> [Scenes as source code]
--- START ---
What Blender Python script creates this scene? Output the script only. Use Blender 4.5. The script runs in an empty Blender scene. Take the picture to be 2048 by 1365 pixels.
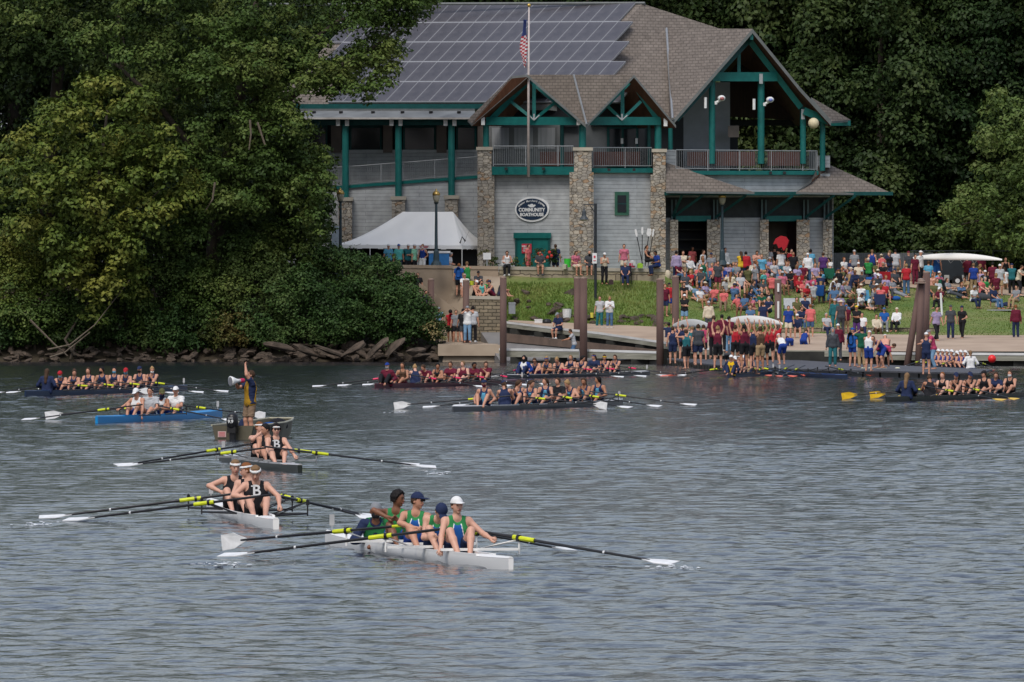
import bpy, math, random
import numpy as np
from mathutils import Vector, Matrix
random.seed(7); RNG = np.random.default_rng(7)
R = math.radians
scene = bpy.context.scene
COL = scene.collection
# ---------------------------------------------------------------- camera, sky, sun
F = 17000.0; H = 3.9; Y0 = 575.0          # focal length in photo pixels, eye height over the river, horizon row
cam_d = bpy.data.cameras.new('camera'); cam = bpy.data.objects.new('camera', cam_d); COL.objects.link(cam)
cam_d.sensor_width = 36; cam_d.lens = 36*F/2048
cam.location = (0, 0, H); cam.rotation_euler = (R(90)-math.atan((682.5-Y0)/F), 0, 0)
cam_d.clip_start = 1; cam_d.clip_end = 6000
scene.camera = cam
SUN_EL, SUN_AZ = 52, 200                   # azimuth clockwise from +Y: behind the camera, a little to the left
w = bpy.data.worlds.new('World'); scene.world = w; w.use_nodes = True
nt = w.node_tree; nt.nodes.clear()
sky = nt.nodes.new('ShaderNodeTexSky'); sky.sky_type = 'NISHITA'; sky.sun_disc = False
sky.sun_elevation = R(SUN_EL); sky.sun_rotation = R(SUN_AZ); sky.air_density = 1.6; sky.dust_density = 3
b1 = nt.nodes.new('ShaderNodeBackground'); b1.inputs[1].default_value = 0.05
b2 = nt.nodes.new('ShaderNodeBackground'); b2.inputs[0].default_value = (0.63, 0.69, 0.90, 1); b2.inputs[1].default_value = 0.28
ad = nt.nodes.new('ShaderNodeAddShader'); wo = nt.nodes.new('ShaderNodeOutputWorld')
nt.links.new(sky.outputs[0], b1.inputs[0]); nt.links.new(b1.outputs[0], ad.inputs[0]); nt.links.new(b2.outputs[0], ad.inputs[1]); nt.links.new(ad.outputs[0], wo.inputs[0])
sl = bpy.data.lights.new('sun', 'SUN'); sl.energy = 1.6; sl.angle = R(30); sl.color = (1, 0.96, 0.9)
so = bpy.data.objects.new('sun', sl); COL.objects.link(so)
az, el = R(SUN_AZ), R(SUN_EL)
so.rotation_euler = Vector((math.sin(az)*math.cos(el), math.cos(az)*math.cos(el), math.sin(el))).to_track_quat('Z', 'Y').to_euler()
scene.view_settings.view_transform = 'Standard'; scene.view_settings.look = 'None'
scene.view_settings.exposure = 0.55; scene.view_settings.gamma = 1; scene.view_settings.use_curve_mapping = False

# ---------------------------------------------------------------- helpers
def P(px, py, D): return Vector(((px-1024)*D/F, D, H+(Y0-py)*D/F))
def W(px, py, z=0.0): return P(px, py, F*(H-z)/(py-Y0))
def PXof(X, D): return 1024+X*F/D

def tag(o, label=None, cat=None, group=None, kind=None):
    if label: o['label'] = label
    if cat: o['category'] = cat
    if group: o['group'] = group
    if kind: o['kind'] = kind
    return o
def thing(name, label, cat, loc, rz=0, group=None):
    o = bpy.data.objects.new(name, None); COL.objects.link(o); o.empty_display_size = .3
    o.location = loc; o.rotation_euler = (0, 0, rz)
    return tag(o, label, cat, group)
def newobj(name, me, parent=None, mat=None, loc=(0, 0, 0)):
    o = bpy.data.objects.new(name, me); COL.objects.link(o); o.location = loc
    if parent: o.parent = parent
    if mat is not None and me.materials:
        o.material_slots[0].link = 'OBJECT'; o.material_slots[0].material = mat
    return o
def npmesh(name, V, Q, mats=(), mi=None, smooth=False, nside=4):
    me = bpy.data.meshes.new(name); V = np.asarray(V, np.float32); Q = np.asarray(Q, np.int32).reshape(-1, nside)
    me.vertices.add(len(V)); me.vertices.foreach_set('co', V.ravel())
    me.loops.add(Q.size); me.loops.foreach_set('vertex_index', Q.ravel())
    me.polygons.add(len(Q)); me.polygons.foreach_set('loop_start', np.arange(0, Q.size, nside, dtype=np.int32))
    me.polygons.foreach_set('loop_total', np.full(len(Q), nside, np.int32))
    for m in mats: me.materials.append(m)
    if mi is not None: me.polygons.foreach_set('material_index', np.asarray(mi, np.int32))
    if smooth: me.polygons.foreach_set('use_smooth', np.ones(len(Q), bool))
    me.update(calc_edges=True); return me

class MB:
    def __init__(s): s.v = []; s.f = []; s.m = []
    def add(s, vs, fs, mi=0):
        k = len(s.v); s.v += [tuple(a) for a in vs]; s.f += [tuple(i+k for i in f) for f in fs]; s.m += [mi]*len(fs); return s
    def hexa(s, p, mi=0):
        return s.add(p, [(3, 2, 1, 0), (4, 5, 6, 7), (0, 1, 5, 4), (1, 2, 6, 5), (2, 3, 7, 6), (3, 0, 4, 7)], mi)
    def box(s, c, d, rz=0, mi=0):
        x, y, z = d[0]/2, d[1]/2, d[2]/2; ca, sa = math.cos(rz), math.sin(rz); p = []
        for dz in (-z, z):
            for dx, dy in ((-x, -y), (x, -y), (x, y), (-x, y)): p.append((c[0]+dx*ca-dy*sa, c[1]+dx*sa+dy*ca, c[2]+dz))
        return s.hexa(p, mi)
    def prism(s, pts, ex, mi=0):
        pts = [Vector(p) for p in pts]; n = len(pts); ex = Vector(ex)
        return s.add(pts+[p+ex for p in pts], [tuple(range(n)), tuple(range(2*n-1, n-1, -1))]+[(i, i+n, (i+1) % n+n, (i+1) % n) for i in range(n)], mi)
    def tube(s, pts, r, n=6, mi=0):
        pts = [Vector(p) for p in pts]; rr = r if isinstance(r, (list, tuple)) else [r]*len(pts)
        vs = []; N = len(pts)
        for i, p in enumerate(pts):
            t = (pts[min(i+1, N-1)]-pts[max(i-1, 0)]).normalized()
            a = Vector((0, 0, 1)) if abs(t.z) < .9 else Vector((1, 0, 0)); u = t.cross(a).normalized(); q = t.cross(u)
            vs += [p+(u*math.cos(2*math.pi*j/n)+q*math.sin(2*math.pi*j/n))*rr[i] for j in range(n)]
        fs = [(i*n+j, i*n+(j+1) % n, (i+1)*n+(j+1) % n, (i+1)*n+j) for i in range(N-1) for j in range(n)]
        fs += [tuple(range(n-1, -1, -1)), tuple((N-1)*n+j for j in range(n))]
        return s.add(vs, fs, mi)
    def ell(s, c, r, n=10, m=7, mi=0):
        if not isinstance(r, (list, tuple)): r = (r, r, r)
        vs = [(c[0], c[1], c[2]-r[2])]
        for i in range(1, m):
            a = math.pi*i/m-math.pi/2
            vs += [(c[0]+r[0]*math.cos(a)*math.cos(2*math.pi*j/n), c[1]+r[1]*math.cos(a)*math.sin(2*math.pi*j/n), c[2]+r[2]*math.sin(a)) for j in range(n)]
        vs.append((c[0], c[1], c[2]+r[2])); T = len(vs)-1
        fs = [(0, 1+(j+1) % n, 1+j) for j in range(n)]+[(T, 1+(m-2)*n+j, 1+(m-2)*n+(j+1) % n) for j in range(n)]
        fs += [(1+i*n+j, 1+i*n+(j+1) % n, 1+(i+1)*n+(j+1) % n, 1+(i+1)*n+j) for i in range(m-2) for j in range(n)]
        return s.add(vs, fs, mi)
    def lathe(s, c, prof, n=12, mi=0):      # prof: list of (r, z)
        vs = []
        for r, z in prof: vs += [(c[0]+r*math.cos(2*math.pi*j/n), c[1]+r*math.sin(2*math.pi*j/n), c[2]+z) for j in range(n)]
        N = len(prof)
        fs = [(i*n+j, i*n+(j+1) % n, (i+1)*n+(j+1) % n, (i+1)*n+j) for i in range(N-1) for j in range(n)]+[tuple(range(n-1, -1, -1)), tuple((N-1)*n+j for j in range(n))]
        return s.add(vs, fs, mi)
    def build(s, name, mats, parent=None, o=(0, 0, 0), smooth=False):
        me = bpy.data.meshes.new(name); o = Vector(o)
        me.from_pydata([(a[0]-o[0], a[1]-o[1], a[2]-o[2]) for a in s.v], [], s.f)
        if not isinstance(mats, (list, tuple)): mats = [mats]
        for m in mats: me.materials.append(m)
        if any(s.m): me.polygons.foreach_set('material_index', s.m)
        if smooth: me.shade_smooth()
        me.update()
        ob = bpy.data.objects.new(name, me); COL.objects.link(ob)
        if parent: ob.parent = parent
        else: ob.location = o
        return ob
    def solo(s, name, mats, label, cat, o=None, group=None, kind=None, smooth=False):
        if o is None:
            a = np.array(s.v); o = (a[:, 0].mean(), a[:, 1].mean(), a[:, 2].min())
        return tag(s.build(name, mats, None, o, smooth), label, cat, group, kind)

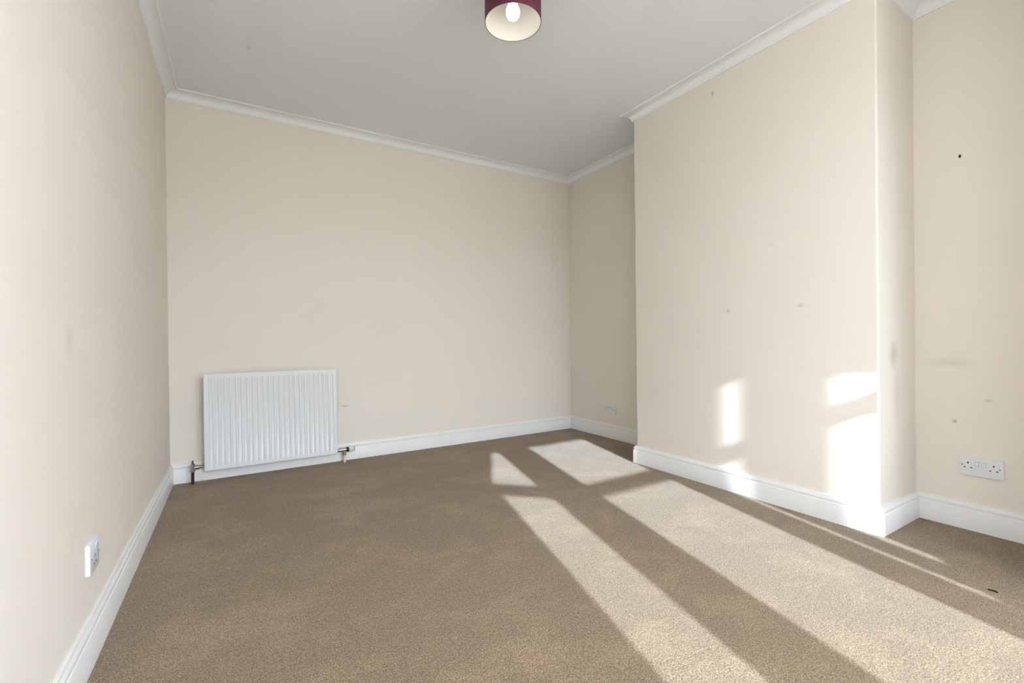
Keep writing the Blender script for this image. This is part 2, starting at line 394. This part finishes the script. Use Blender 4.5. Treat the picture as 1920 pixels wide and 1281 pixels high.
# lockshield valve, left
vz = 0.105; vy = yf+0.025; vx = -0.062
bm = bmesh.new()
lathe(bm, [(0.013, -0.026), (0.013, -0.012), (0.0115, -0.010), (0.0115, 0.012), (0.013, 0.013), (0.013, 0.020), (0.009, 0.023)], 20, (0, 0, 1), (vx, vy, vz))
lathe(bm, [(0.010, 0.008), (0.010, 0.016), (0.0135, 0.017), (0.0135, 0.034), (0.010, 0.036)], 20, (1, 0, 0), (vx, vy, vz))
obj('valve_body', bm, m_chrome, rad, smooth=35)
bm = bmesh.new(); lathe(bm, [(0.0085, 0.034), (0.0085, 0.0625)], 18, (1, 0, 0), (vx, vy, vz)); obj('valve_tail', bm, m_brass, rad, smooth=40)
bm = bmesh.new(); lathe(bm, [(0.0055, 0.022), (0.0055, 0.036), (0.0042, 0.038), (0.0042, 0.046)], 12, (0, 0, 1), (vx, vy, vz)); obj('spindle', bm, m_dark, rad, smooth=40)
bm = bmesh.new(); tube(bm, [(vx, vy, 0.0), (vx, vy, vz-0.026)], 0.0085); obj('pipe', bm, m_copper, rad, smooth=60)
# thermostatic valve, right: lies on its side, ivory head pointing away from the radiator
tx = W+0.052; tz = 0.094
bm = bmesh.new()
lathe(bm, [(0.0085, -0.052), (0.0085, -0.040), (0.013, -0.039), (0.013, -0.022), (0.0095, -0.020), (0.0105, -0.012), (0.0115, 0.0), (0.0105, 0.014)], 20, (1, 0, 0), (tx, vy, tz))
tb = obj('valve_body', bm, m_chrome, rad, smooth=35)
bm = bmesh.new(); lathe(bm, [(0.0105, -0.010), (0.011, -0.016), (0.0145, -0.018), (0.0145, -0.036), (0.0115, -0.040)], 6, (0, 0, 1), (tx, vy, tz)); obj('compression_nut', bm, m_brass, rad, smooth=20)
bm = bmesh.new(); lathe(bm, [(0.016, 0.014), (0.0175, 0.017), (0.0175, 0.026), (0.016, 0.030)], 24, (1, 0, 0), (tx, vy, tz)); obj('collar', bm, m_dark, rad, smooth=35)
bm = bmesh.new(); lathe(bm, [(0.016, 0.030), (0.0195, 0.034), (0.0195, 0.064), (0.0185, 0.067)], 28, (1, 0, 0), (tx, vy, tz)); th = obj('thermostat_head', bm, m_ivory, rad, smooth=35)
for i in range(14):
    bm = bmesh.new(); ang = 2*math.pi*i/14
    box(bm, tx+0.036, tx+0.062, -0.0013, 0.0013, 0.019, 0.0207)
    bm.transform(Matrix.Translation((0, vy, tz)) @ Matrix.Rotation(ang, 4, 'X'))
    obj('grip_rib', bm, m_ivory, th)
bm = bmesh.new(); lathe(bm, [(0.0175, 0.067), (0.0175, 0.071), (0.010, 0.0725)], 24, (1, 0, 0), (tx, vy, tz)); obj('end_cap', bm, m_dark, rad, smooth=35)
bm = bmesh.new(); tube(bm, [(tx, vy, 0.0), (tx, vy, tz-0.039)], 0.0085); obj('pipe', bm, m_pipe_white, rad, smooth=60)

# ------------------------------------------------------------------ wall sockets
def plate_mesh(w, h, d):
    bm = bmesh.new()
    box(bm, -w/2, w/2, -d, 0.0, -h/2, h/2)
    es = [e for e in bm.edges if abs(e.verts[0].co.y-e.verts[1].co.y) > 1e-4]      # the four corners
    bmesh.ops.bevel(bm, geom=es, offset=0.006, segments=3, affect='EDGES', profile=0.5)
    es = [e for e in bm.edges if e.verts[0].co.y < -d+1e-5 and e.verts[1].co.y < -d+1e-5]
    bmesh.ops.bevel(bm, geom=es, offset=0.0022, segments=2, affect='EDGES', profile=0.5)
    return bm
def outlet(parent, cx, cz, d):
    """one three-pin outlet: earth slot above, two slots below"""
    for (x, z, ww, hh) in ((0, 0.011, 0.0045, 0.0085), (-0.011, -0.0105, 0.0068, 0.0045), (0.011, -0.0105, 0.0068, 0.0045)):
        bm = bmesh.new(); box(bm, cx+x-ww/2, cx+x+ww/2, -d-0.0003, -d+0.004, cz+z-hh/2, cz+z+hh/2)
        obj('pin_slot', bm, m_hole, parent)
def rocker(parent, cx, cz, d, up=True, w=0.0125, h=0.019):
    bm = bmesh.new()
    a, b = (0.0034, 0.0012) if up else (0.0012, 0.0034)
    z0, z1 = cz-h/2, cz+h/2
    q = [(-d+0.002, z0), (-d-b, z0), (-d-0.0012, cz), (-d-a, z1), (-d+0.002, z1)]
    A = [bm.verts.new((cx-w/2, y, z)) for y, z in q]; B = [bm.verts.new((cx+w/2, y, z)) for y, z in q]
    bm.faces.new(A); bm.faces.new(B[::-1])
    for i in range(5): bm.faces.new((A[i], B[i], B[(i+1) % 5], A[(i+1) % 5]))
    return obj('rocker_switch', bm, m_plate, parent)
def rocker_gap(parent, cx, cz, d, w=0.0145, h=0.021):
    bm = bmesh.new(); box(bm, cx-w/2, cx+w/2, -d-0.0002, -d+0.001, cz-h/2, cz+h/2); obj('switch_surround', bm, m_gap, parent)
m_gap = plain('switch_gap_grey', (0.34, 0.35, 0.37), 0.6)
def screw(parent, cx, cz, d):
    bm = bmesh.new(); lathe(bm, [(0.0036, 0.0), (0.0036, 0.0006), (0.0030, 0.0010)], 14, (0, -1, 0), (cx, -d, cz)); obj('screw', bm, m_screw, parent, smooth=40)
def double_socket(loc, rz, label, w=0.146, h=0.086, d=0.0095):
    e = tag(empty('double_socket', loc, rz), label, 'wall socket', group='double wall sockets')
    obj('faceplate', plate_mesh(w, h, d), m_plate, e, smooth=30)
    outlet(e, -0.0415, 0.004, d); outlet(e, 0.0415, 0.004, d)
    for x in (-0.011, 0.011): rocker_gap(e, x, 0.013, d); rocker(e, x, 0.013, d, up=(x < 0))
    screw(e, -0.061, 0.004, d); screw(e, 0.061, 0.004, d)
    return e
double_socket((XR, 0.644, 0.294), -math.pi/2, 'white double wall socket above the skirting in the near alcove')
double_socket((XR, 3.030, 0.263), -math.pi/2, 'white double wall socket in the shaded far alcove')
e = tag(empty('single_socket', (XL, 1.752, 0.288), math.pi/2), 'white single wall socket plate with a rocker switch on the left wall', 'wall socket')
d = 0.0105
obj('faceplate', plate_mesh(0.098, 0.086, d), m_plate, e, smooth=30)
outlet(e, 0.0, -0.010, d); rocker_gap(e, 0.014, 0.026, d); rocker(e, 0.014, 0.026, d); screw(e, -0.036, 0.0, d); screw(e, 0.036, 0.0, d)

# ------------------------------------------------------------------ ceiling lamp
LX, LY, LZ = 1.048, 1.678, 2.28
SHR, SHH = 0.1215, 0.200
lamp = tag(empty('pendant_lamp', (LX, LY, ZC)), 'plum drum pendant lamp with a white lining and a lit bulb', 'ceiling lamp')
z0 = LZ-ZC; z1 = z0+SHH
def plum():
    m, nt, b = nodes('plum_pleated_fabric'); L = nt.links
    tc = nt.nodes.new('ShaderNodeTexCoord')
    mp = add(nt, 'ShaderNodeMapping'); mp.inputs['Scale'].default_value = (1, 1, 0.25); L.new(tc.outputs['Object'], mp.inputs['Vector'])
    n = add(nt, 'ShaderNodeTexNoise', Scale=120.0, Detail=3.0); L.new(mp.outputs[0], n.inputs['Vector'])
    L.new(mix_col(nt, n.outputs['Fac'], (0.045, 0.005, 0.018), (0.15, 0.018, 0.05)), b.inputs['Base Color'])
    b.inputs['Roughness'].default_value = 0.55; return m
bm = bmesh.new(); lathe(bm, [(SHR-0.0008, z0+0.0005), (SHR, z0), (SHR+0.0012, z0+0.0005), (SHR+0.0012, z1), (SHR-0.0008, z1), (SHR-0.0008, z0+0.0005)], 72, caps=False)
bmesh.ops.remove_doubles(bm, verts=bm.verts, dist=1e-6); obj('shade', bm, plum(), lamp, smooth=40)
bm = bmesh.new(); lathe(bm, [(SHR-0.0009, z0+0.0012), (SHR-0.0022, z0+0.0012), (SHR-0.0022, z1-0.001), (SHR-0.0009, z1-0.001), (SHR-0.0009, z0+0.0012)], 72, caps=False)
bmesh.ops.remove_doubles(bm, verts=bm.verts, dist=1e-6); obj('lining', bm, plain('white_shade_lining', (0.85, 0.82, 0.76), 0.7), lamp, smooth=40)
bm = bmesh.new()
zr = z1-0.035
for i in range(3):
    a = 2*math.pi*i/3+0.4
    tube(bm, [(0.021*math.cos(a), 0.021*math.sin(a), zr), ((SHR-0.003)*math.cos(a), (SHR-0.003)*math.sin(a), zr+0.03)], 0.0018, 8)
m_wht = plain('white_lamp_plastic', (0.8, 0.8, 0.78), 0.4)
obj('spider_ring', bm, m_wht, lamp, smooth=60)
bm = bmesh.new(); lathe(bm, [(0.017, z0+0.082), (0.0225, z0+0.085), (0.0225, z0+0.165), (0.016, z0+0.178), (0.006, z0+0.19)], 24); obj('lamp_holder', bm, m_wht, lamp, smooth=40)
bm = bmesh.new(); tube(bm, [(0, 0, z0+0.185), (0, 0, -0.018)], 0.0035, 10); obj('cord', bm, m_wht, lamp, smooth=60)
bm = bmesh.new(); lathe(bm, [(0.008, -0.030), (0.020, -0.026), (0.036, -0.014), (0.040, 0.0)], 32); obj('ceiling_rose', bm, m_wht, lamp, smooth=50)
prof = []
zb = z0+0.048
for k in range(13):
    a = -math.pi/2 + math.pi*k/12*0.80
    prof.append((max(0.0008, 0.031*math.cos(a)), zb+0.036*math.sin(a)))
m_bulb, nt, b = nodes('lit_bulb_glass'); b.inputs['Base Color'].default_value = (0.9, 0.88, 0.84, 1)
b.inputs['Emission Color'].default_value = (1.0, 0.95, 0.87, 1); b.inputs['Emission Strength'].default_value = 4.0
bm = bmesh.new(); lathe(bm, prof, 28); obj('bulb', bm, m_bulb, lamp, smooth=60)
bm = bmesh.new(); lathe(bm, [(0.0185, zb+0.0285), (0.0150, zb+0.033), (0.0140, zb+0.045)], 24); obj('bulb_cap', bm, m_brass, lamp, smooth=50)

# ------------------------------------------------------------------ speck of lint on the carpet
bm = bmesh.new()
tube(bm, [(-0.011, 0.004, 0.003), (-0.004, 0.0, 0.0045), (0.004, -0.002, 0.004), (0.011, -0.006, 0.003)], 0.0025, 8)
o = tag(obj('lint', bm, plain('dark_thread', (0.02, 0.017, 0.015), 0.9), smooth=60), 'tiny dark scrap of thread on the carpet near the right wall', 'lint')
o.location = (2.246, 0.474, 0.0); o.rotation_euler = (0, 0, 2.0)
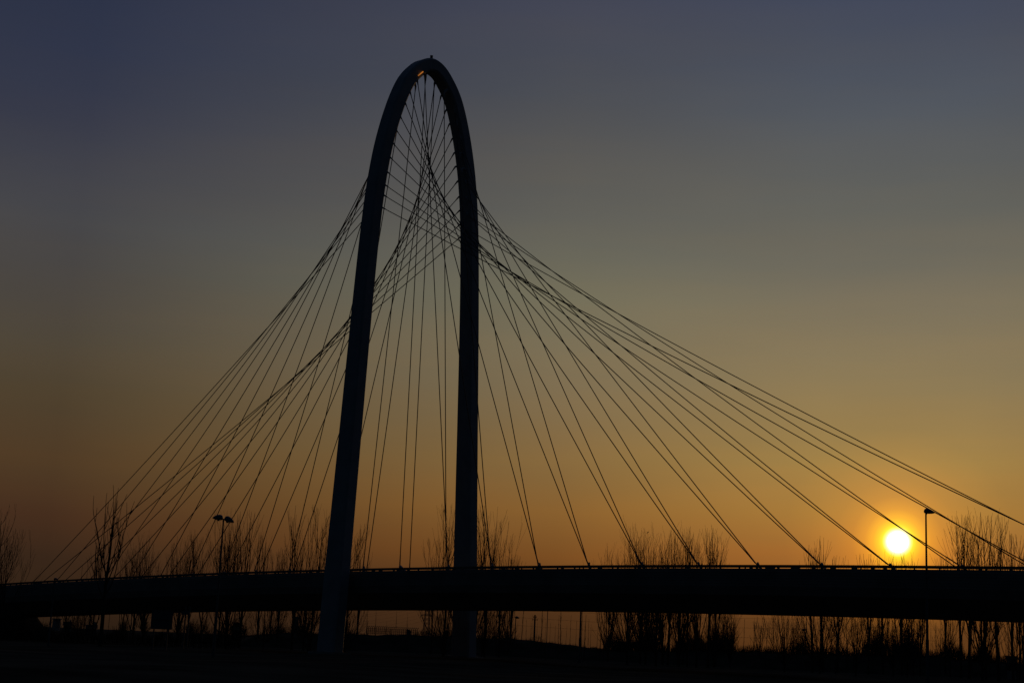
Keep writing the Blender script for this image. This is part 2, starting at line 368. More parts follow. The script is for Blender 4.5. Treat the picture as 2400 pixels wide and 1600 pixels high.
--- END ---
> [Task to carry out]
Look for the word "this" and return every line where it occurs.

> [Reply to the exercise]
What Blender Python script creates this scene? Output the script only. Use Blender 4.5. The script runs in an empty Blender scene. Take the picture to be 2048 by 1365 pixels.
Keep writing the Blender script for this image. This is part 2, starting at line 394. This part finishes the script. Use Blender 4.5. Treat the picture as 1920 pixels wide and 1281 pixels high.
Keep writing the Blender script for this image. This is part 2, starting at line 368. More parts follow. The script is for Blender 4.5. Treat the picture as 2400 pixels wide and 1600 pixels high.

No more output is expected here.